AFAIK, Zapf did not like this approach at all, as he was used to design typefaces the traditional way, by specifying all the curves. Richard Southall embraced the new paradigm and used Metafont as it was supposed to be used, but produced only a couple of demo typefaces (mainly the nmt family) and a handful of commercial ones (I can now only remember Colorado, with Ladislas Mandel, used in the phone directories of US West). I think he also implemented Melior, but of course this was never distributed as it was a proprietary Zapf design.

Note: all the above are based on recollections of my discussions with Zapf, Southall, and Knuth, in the distant past.
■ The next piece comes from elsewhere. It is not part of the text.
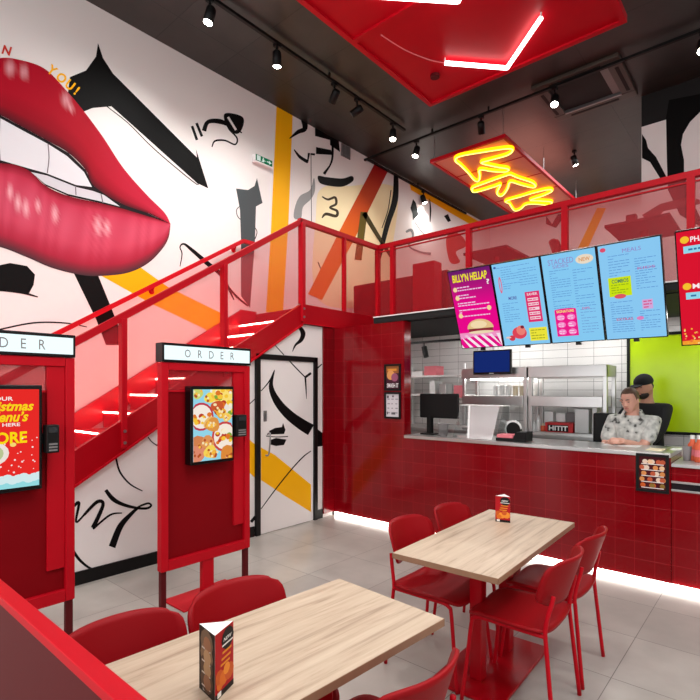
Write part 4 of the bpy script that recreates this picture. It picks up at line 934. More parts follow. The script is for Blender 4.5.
def tv2(G):
    G.rect(0, 0, 1, 1, BLU, 0); G.lines(.1, .95, .8, .95, 1, NAV, 2, .006); G.ell(.06, .96, .03, .012, (60, 90, 170))
    G.lines(.18, .7, .55, .92, 9, NAV); G.lines(.55, .72, .92, .9, 7, NAV); G.ell(.13, .75, .035, .1, (226, 110, 140)); G.ell(.13, .75, .015, .07, BLU, 3)
    G.text('MORE', .26, .56, .44, .60, (90, 100, 170)); G.lines(.1, .3, .45, .52, 9, NAV)
    G.rect(.62, .27, .92, .63, (226, 50, 110), 2); G.text('SAVER', .66, .585, .88, .615, (250, 230, 240))
    for i in range(5): G.rect(.66, .52-.055*i, .88, .555-.055*i, (250, 214, 226), 3); G.lines(.67, .537-.055*i, .87, .537-.055*i, 1, (226, 70, 120), 4, .012)
    G.rect(.6, .04, .97, .2, (240, 232, 60), 2); G.lines(.63, .07, .93, .17, 4, (150, 150, 40), 3, .01)
    G.ell(.38, .15, .16, .075, (226, 70, 90)); G.ell(.42, .18, .1, .06, (240, 130, 120), 3); G.ell(.2, .09, .07, .035, (214, 60, 80)); G.ell(.12, .1, .06, .012, (240, 200, 190), 3); G.ell(.46, .22, .04, .02, (130, 40, 60), 4)
def tv3(G):
    G.rect(0, 0, 1, 1, BLU, 0); G.text('STACKED', .12, .885, .6, .945, (150, 130, 200), 3, 0, .0); G.text('SIDES', .2, .845, .5, .88, (150, 130, 200), 3, 0, .0)
    G.ell(.8, .9, .16, .05, (238, 222, 200)); G.text('NEW', .7, .88, .9, .92, (220, 150, 90), 4)
    G.lines(.12, .4, .5, .82, 17, NAV); G.lines(.56, .4, .92, .8, 15, NAV)
    G.rect(.12, .07, .54, .38, (240, 30, 140), 2); G.ell(.33, .38, .2, .012, (240, 30, 140), 2); G.text('SIGNATURE', .16, .345, .5, .375, (255, 236, 120))
    for i in range(3):
        for j in range(2): G.ell(.23+.2*j, .29-.085*i, .08, .035, (250, 130, 200), 3); G.lines(.17+.2*j, .275-.085*i, .29+.2*j, .3-.085*i, 2, (255, 220, 240), 4, .01)
    G.lines(.62, .1, .92, .36, 9, (110, 150, 210)); G.text('DIPS', .66, .36, .8, .385, (190, 110, 170))
def tv4(G):
    G.rect(0, 0, 1, 1, (140, 204, 246), 0); G.ell(.08, .955, .05, .022, (226, 80, 110)); G.text('MEALS', .4, .9, .7, .94, (150, 130, 200), 3, 0, 0)
    G.lines(.15, .68, .5, .88, 8, NAV); G.lines(.58, .52, .92, .82, 13, NAV); G.text('KIDS', .62, .71, .9, .735, (180, 120, 180))
    G.rect(.12, .46, .5, .66, (206, 230, 20), 2); G.text('COMBOS', .18, .6, .46, .64, (70, 120, 90), 4); G.lines(.16, .5, .46, .58, 4, (150, 180, 30), 3, .01); G.ell(.3, .46, .1, .025, (226, 90, 100), 4)
    G.lines(.12, .08, .5, .4, 14, NAV); G.lines(.6, .08, .92, .28, 9, NAV); G.rect(.65, .3, .82, .4, (214, 170, 222), 2); G.lines(.67, .32, .8, .38, 3, (220, 80, 130), 3, .012); G.text('EXTRAS', .2, .2, .48, .225, (200, 100, 140)); G.ell(.6, .21, .06, .02, (226, 130, 190), 3)
def tv5(G):
    G.rect(0, 0, 1, 1, (222, 22, 48), 0)
    for v, s in ((.9, 'PHAAYA'), (.5, 'MAYO')):
        G.ell(.1, v+.03, .055, .03, (250, 196, 50)); G.text(s, .17, v+.005, .52, v+.05, (255, 240, 244)); G.rect(.08, v-.085, .8, v-.025, (150, 220, 240), 2); G.lines(.14, v-.055, .7, v-.055, 1, (60, 120, 170), 3, .016)
    for _ in range(70): G.ell(random.uniform(.02, .98), random.uniform(.0, 1)**2*.14+.012, .012, .008, random.choice([(250, 180, 60), (244, 120, 60), (250, 220, 140)]), 2)
    G.quad([(0, 0), (1, 0), (1, .03), (.5, .05), (0, .035)], (250, 160, 50), 1)
P0 = Vector((-2.479, 4.6, 2.017))
lab = ['pink and purple menu screen with a burger, leftmost in the row', 'blue menu screen with a pink price panel and a yellow one', 'blue menu screen with one bright pink panel low on its left', 'pale blue menu screen with one lime green square on it']
for i, fn in enumerate((tv1, tv2, tv3, tv4)): menu_tv(P0+Vector((TWD*i, 0, 0)), lab[i], fn)
q = aty(681.5, 346, 4.25); menu_tv(q, 'red menu screen cut by the photo’s right edge', tv5, .47, .80)

# ------------------------------------------------------------------ ceiling fittings
ZR = 5.0
def c3(x, y, z): return atz(x, y, z)
ra = thing('ceiling_raft', (-2.2, 3.3, ZR), 'large red square raft with white light tubes hung below the black ceiling', 'ceiling raft')
A, Bq = c3(430, 107, ZR), c3(627, 22, ZR); x0, x1, yf = A.x, Bq.x, A.y; yn = yf-2.3
b = MB(); b.box(x0, x1, yf-.05, yf, ZR, ZR+.07, 'red'); b.box(x0, x1, yn, yn+.05, ZR, ZR+.07, 'red'); b.box(x0, x0+.05, yn+.05, yf-.05, ZR, ZR+.07, 'red'); b.box(x1-.05, x1, yn+.05, yf-.05, ZR, ZR+.07, 'red'); b.build('frame', ra)
ymidr = c3(356, 41, ZR).y; b = MB(); b.box(x0+.05, x1-.05, ymidr-.03, ymidr+.03, ZR-.002, ZR+.05, 'red'); b.build('cross_bar', ra)
b = MB(); b.box(x0+.05, x1-.05, yn+.05, yf-.05, ZR+.022, ZR+.03, 'red'); b.build('panel', ra)
for x in (x0+.06, x1-.06):
    for y in (yf-.06, yn+.06): b = MB(); b.cyl((x, y, ZR+.07), (x, y, CE), .004, 'grey', 6); b.build('cable', ra)
lt = thing('light_tube', c3(507, 68, ZR-.06), 'bent white light tube under the red raft, pointing to the photo’s right', 'tube light', 'white light tubes')
P1, P2, P3 = c3(445, 63, ZR-.03), c3(507, 68, ZR-.03), c3(541, 18, ZR-.03)
for a, c in ((P1, P2), (P2, P3)): b = MB(); b.tube([a, c], .021, 'tube', 12); b.build('tube', lt)
for p_ in (P1, P3): b = MB(); b.cyl(p_, p_+Vector((0, 0, .0515)), .008, 'whitepl', 8); b.build('clip', lt)
lt2 = thing('light_tube', c3(420, 1, ZR-.06), 'white light tube at the very top edge of the photo', 'tube light', 'white light tubes')
P1, P2 = c3(372, -4, ZR-.03), c3(458, 1.5, ZR-.03); b = MB(); b.tube([P1, P2], .021, 'tube', 12); b.build('tube', lt2); b = MB(); P3 = P2+Vector((.45, -.4, 0)); b.tube([P2, P3], .021, 'tube', 12); b.build('tube', lt2)
for p_ in (P1, P3): b = MB(); b.cyl(p_, p_+Vector((0, 0, .0515)), .008, 'whitepl', 8); b.build('clip', lt2)
def wire(name, label, pts):
    b = MB(); b.tube(catmull(pts, 6), .005, 'pink', 6); one(b, name, label, 'cable')
wire('cable', 'thin pale cable drooping under the raft to the bent light tube', [c3(381, 35, ZR-.004), c3(405, 50, ZR-.02), c3(430, 60, ZR-.03), c3(445, 63, ZR-.03)])
b = MB(); q = c3(435, 77, ZR); b.cyl((q.x, q.y, ZR-.006), (q.x, q.y, ZR+.022), .05, 'darkred', 18); one(b, 'smoke_detector', 'round red detector on the underside of the red raft', 'detector')
# neon sign panel
ZN = 5.06
ns = thing('neon_sign', (-3.4, 7.6, ZN), 'hanging red panel with yellow neon lettering on its underside', 'neon sign')
A, Bq, Cq = c3(430, 163, ZN), c3(506, 138, ZN), c3(565, 193, ZN); x0, x1, y0, y1 = A.x, Bq.x, A.y, 9.9
b = MB(); 
for a in ((x0, x0+.04, y0, y1), (x1-.04, x1, y0, y1), (x0+.04, x1-.04, y0, y0+.04), (x0+.04, x1-.04, y1-.04, y1)): b.box(*a, ZN, ZN+.05, 'red')
b.build('frame', ns)
b = MB(); b.box(x0+.04, x1-.04, y0+.04, y1-.04, ZN+.02, ZN+.028, mat('salmon_panel', (232, 138, 120), .5)); b.build('panel', ns)
for x in (x0+.05, x1-.05):
    for y in (y0+.05, y0+1.6, y1-.06): b = MB(); b.cyl((x, y, ZN+.05), (x, y, CE), .004, 'grey', 6); b.build('cable', ns)
b = MB()
for y in (y0+.75, y0+1.5, y0+2.2): b.box(x0+.04, x1-.04, y, y+.012, ZN+.012, ZN+.02, 'red')
b.build('cross_bar', ns)
def cr5(pts): return [c3(420+x*.2286, 120+y*.2286, ZN-.02) for x, y in pts]
for L_ in ([(155, 172), (175, 152), (280, 133), (385, 118), (405, 128), (380, 148), (310, 168), (268, 182), (330, 198), (385, 208), (375, 220), (320, 219), (262, 212), (262, 240), (255, 262), (238, 258), (210, 225), (180, 195)],
           [(385, 235), (300, 265), (235, 290), (228, 303), (245, 310), (330, 285), (352, 278), (337, 312), (348, 328), (365, 322), (383, 295), (395, 266), (440, 278), (490, 290), (505, 285), (490, 268), (430, 248), (402, 236)],
           [(375, 350), (440, 330), (500, 312), (562, 298), (577, 306), (540, 325), (482, 345), (520, 348), (575, 353), (560, 366), (500, 362), (462, 366), (440, 385), (415, 392), (400, 375), (392, 362)]):
    b = MB(); b.tube(catmull(cr5(L_), 4, True), .026, 'neon', 10, True); t = b.build('neon_letter', ns)
    b = MB(); b.tube([p_+Vector((0, 0, -.02)) for p_ in catmull(cr5(L_), 4, True)], .012, 'neoncore', 6, True); b.build('bright_core', t)
# air conditioning cassette
AX = [c3(*p_, CE) for p_ in ((543, 107), (617, 52), (635, 85))]
x0, x1, y0, y1 = AX[0].x+.05, AX[2].x, AX[1].y, AX[0].y+.45
ac = thing('air_conditioner', ((x0+x1)/2, (y0+y1)/2, CE-.06), 'square air conditioning cassette set in the black ceiling', 'air conditioner')
b = MB(); e = .16; fm = mat('cassette_grey', (70, 62, 56), .5)
b.box(x0, x1, y0, y0+e, CE-.05, CE, fm, .01); b.box(x0, x1, y1-e, y1, CE-.05, CE, fm, .01); b.box(x0, x0+e, y0+e, y1-e, CE-.05, CE, fm, .01); b.box(x1-e, x1, y0+e, y1-e, CE-.05, CE, fm, .01); b.build('frame', ac)
b = MB(); b.box(x0+e, x1-e, y0+e, y1-e, CE-.02, CE-.001, 'blackmat')
b.build('grille', ac)
for a in ((x0+e+.05, x1-e-.05, y0+.05, y0+.09), (x0+e+.05, x1-e-.05, y1-.09, y1-.05), (x0+.05, x0+.09, y0+e+.05, y1-e-.05), (x1-.09, x1-.05, y0+e+.05, y1-e-.05)):
    b = MB(); b.box(*a, CE-.054, CE-.0501, 'blackmat'); b.build('louvre', ac)
b = MB(); b.box(x0+e, x1-e, y1-e-.03, y1-e, CE-.06, CE-.02, 'grey'); b.box(x1-e-.09, x1-e, y0+e, y1-e-.04, CE-.03, CE-.021, 'foamgrey'); b.build('inner_trim', ac)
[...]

All my relevant printed materials are in a different country right now, and I don't have easy access to them.

Yeah, _Digital Typefaces_ by Peter Karow was first published in 1986 (in German) and the company had been running for a long while before then, the software having been introduced at ATypI in Warsaw in 1975.

_TeX and METAFONT_ (the book) was published in 1979 (I still vividly remember checking a copy out of the local college library as a high school student in 1983) having its initial release in 1978, after being precipitated by the infamous second edition galley proofs on TAoCP 30 March 1977.

Ah, I suspected it wasn’t the first, it’d just been a long time since I dealt with some of this history. 30 years ago, I had the entirety of Gutenberg to Emigre at the front of my brain but much of it has vanished since.
Yeah, Barbara Beeton was kind enough to send me a copy of the AMS report for which I am _very_ grateful.

Didn't mean for my post to come across as cavalier --- it's a _very_ tough row to hoe, and even now, I don't think that there are good solutions in this space (but I haven't checked for a while, been out of the typography scene for a while now --- I'd love to be wrong). Ironically, my current project

https://github.com/WillAdams/gcodepreview

is circling back to the underpinnings of this sort of thing (I need to make a single stroke font so as to make it easier to set text in CNC projects) and I'm hoping to approach this from the bottom up and eventually arrive at a visual and interactive version of METAFONT/POST which will also work as a general-purpose drawing program (so that I'll have one to use when I can no longer use Freehand/MX) --- hopefully that will then allow me to finish a compleat digital version of Warren Chappell's typeface designs as we discussed peripherally ages ago.